What architecture are you using to build your application?
Are you using serverless in your application logic?
Do you use container orchestration services, and if so - which?
Do you have a Continuous Integration (CI) strategy in place?
Do you have a Continuous Delivery strategy in place?
How frequently does your R&D team deploy code into production? (backend, frontend, etc.)
2020 Predictions
In 2019, the growing adoption of technologies such as microservices, serverless and Kubernetes as well as the rising popularity of CI/CD shows that DevOps tooling has become firmly mainstream and suggest that DevOps processes and methodologies have matured.
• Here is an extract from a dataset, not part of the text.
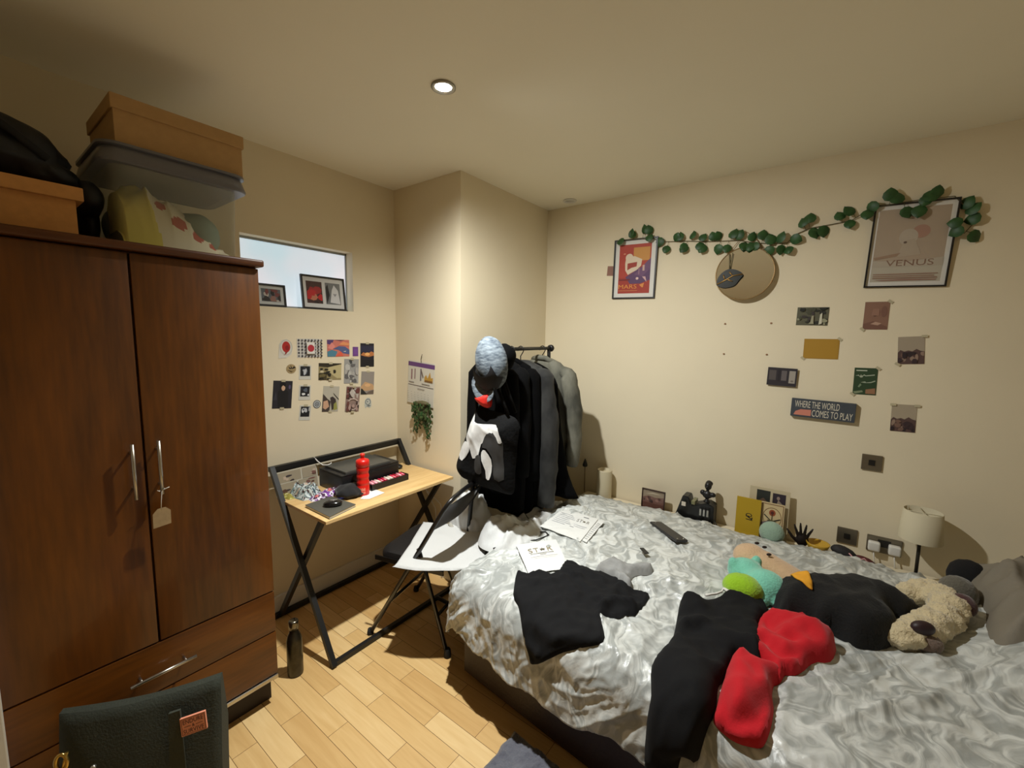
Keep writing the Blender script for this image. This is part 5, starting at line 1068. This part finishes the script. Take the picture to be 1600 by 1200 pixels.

Yet we can see from this report that engineers are spending more and more time finding and resolving issues. In 2019, the number of engineers spending more than 2 hours to identify and troubleshoot issues grew to 44%. These numbers indicate that while engineering teams continue to adopt new technologies, these technologies also obstruct visibility into system performance, contributing to a lack of obserability. 58% of our respondents confirm this hypothesis, stating that the number one barrier to observability is complex architectures. This is due to the increasing complexity that technologies such as serverless and Kubernetes bring to modern architectures.
In 2020, we will see:
- Engineering teams invest more in observability as broader awareness of this concept and practices associated with it develop. This is especially true in the enterprise, where observability will dominate the conversation.
- Distributed tracing grow in adoption, with Jaeger paving the way as the industry’s standard distributed tracing tool.
- Increased focus on reducing tool sprawl as vendors consolidate tools for monitoring, troubleshooting, and security.
- Open source continue to be the go-to choice for engineering teams.
It’s an exciting time to be in DevOps and be on the forefront of what is sure to be a transformational year.